SE-0270: Add Collection Operations on Noncontiguous Elements

This would be a good time to remind people of how we arrived at the Swift API Guidelines, particularly the first naming guideline, “Include all the words needed to avoid ambiguity for a person reading code where the name is used.” Following that principle leads directly to many of the naming choices in the standard library, some of which Ben is complaining about here.

The naming guidelines are a product of work from people from across the spectrum of subjective viewpoints, from those inclined toward minimal names like those in C++, to those steeped in the rather verbose tradition of Cocoa. Given that diversity, it's remarkable that we eventually achieved a consensus that everybody involved could buy into.
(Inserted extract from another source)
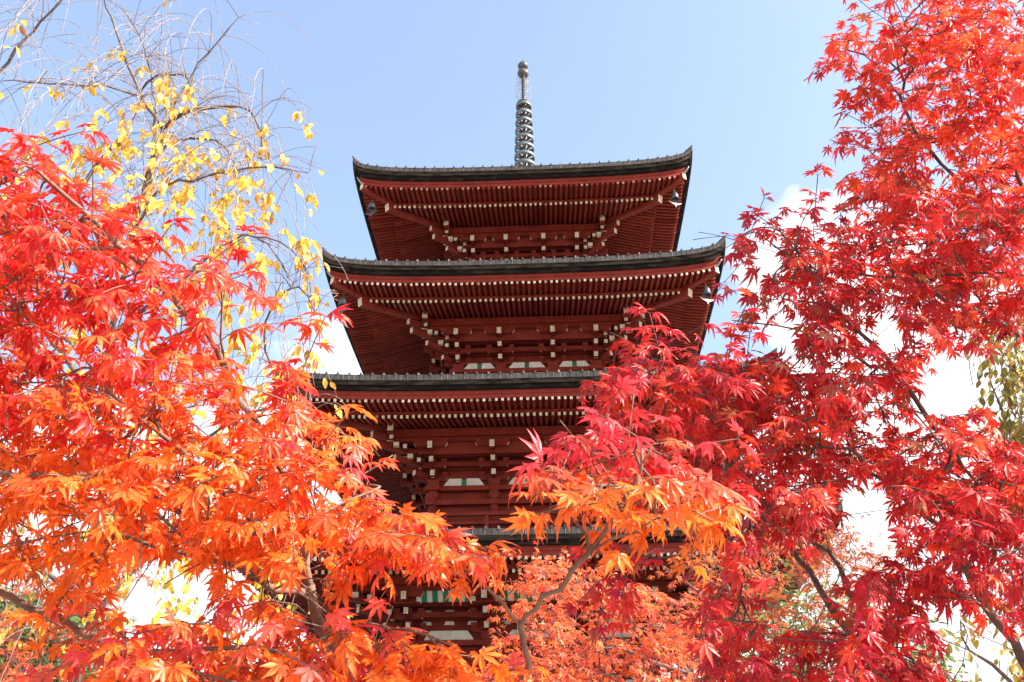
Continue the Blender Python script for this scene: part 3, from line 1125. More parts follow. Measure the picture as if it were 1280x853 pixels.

At the time, the tradition of Objective-C naming patterns was so heavily ingrained in the culture of the participants, that had we not de-emphasized subjective criteria like “mouth feel,” we would have ended up with standard library APIs in Swift that most of us would regard today as wildly inappropriate for Swift. Code that read simply as a.contains(b) could elicit a strong “yuck” reaction from an Objective-C programmer who expected each parameter to be introduced with a noun describing its type. Furthermore, emphasizing “mouth feel” over disambiguation can be harmful: we found examples of several Objective-C API that would “ring nicely in the ear” for someone steeped in that tradition, but in practice resulted in misleading code.

It is perfectly appropriate to spend a few words, and even risk disrupting a reader's sense of pronounceable code, to avoid an easily made misinterpretation at the use site of an API. That has always been a principle of naming in Swift's standard library, and discarding it now would not only create inconsistency, it would undermine one of the library's core design principles.

I can hardly think of a case that warrants this sort of treatment more than one where a reader will see a Range being inserted into an instance of RangeSet, which is not actually modeling a set of ranges.